● WORK TO COMPLETE: Restate each of the lines below word for word and drop every picture.

● PROVIDED DATA:
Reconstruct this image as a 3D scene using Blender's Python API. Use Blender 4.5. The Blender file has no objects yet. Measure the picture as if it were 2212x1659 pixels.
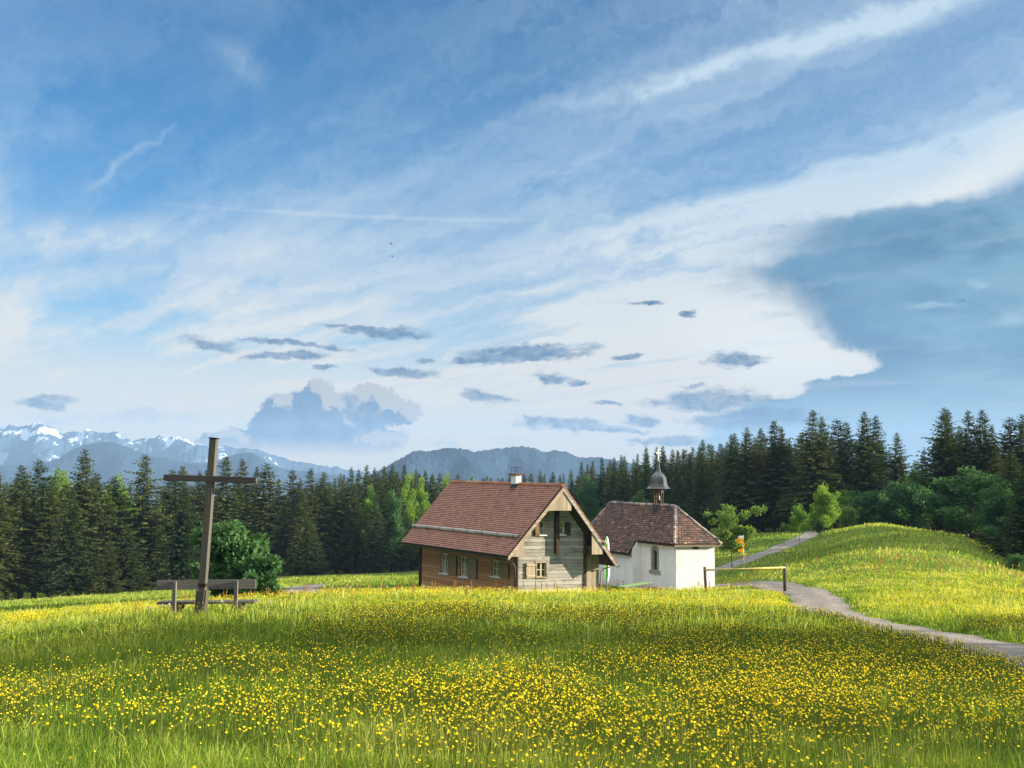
import bpy, math, random
import numpy as np
from mathutils import Vector
rad = math.radians
random.seed(7); RNG = np.random.default_rng(7)
S = bpy.context.scene
COL = S.collection

# ------------------------------------------------------------------ camera
F = 1111.0
PITCH = math.atan((466 - 384) / F); ROLL = rad(0.4)
_f = np.array([0, math.cos(PITCH), math.sin(PITCH)])
_r0 = np.array([1.0, 0, 0]); _u0 = np.array([0, -math.sin(PITCH), math.cos(PITCH)])
_r = math.cos(ROLL) * _r0 + math.sin(ROLL) * _u0
_u = -math.sin(ROLL) * _r0 + math.cos(ROLL) * _u0
cam_d = bpy.data.cameras.new("camera"); cam = bpy.data.objects.new("camera", cam_d); COL.objects.link(cam)
cam_d.sensor_width = 36.0; cam_d.lens = 36.0 * F / 1024.0
cam_d.clip_start = 0.1; cam_d.clip_end = 60000
from mathutils import Matrix
cam.matrix_world = Matrix(((_r[0], _u[0], -_f[0], 0), (_r[1], _u[1], -_f[1], 0), (_r[2], _u[2], -_f[2], 0), (0, 0, 0, 1)))
S.camera = cam

def ray(px, py): return _f + _r * (px - 512) / F + _u * (384 - py) / F
def at(px, py, Y):
    d = ray(px, py); return d * Y / d[1]
def azel(px, py):          # 2212-wide picture coordinates -> azimuth, elevation in degrees
    d = ray(px * .46293, py * .46293); d = d / np.linalg.norm(d)
    return math.degrees(math.atan2(d[0], d[1])), math.degrees(math.asin(d[2]))
def dirz(az): a = rad(az); return np.array([math.sin(a), math.cos(a), 0.0])
def hsv(r, g, b):          # sRGB 0-255 -> linear
    o = []
    for c in (r, g, b):
        c /= 255.0; o.append(c / 12.92 if c <= .04045 else ((c + .055) / 1.055) ** 2.4)
    return (o[0], o[1], o[2], 1)

# ------------------------------------------------------------------ render, exposure
S.render.engine = 'CYCLES'
S.view_settings.view_transform = 'Standard'; S.view_settings.look = 'None'
S.view_settings.exposure = 1.5; S.view_settings.gamma = 1
S.view_settings.use_curve_mapping = False
cy = S.cycles
cy.max_bounces = 6; cy.diffuse_bounces = 3; cy.glossy_bounces = 2; cy.transmission_bounces = 3
cy.transparent_max_bounces = 6; cy.volume_bounces = 0
cy.use_denoising = True
cy.caustics_reflective = False; cy.caustics_refractive = False

# ------------------------------------------------------------------ sun and sky
SUN_AZ, SUN_EL = 96.0, 14.0
sd = bpy.data.lights.new("sun", 'SUN'); sun = bpy.data.objects.new("sun", sd); COL.objects.link(sun)
sd.energy = 5.0; sd.angle = rad(0.5); sd.color = (1.0, .86, .64)
_s = Vector((math.sin(rad(SUN_AZ)) * math.cos(rad(SUN_EL)), math.cos(rad(SUN_AZ)) * math.cos(rad(SUN_EL)), math.sin(rad(SUN_EL))))
sun.rotation_euler = _s.to_track_quat('Z', 'Y').to_euler(); sun.location = (60, -10, 80)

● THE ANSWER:
Reconstruct this image as a 3D scene using Blender's Python API. Use Blender 4.5. The Blender file has no objects yet. Measure the picture as if it were 2212x1659 pixels.
import bpy, math, random
import numpy as np
from mathutils import Vector
rad = math.radians
random.seed(7); RNG = np.random.default_rng(7)
S = bpy.context.scene
COL = S.collection

# ------------------------------------------------------------------ camera
F = 1111.0
PITCH = math.atan((466 - 384) / F); ROLL = rad(0.4)
_f = np.array([0, math.cos(PITCH), math.sin(PITCH)])
_r0 = np.array([1.0, 0, 0]); _u0 = np.array([0, -math.sin(PITCH), math.cos(PITCH)])
_r = math.cos(ROLL) * _r0 + math.sin(ROLL) * _u0
_u = -math.sin(ROLL) * _r0 + math.cos(ROLL) * _u0
cam_d = bpy.data.cameras.new("camera"); cam = bpy.data.objects.new("camera", cam_d); COL.objects.link(cam)
cam_d.sensor_width = 36.0; cam_d.lens = 36.0 * F / 1024.0
cam_d.clip_start = 0.1; cam_d.clip_end = 60000
from mathutils import Matrix
cam.matrix_world = Matrix(((_r[0], _u[0], -_f[0], 0), (_r[1], _u[1], -_f[1], 0), (_r[2], _u[2], -_f[2], 0), (0, 0, 0, 1)))
S.camera = cam

def ray(px, py): return _f + _r * (px - 512) / F + _u * (384 - py) / F
def at(px, py, Y):
    d = ray(px, py); return d * Y / d[1]
def azel(px, py):          # 2212-wide picture coordinates -> azimuth, elevation in degrees
    d = ray(px * .46293, py * .46293); d = d / np.linalg.norm(d)
    return math.degrees(math.atan2(d[0], d[1])), math.degrees(math.asin(d[2]))
def dirz(az): a = rad(az); return np.array([math.sin(a), math.cos(a), 0.0])
def hsv(r, g, b):          # sRGB 0-255 -> linear
    o = []
    for c in (r, g, b):
        c /= 255.0; o.append(c / 12.92 if c <= .04045 else ((c + .055) / 1.055) ** 2.4)
    return (o[0], o[1], o[2], 1)

# ------------------------------------------------------------------ render, exposure
S.render.engine = 'CYCLES'
S.view_settings.view_transform = 'Standard'; S.view_settings.look = 'None'
S.view_settings.exposure = 1.5; S.view_settings.gamma = 1
S.view_settings.use_curve_mapping = False
cy = S.cycles
cy.max_bounces = 6; cy.diffuse_bounces = 3; cy.glossy_bounces = 2; cy.transmission_bounces = 3
cy.transparent_max_bounces = 6; cy.volume_bounces = 0
cy.use_denoising = True
cy.caustics_reflective = False; cy.caustics_refractive = False

# ------------------------------------------------------------------ sun and sky
SUN_AZ, SUN_EL = 96.0, 14.0
sd = bpy.data.lights.new("sun", 'SUN'); sun = bpy.data.objects.new("sun", sd); COL.objects.link(sun)
sd.energy = 5.0; sd.angle = rad(0.5); sd.color = (1.0, .86, .64)
_s = Vector((math.sin(rad(SUN_AZ)) * math.cos(rad(SUN_EL)), math.cos(rad(SUN_AZ)) * math.cos(rad(SUN_EL)), math.sin(rad(SUN_EL))))
sun.rotation_euler = _s.to_track_quat('Z', 'Y').to_euler(); sun.location = (60, -10, 80)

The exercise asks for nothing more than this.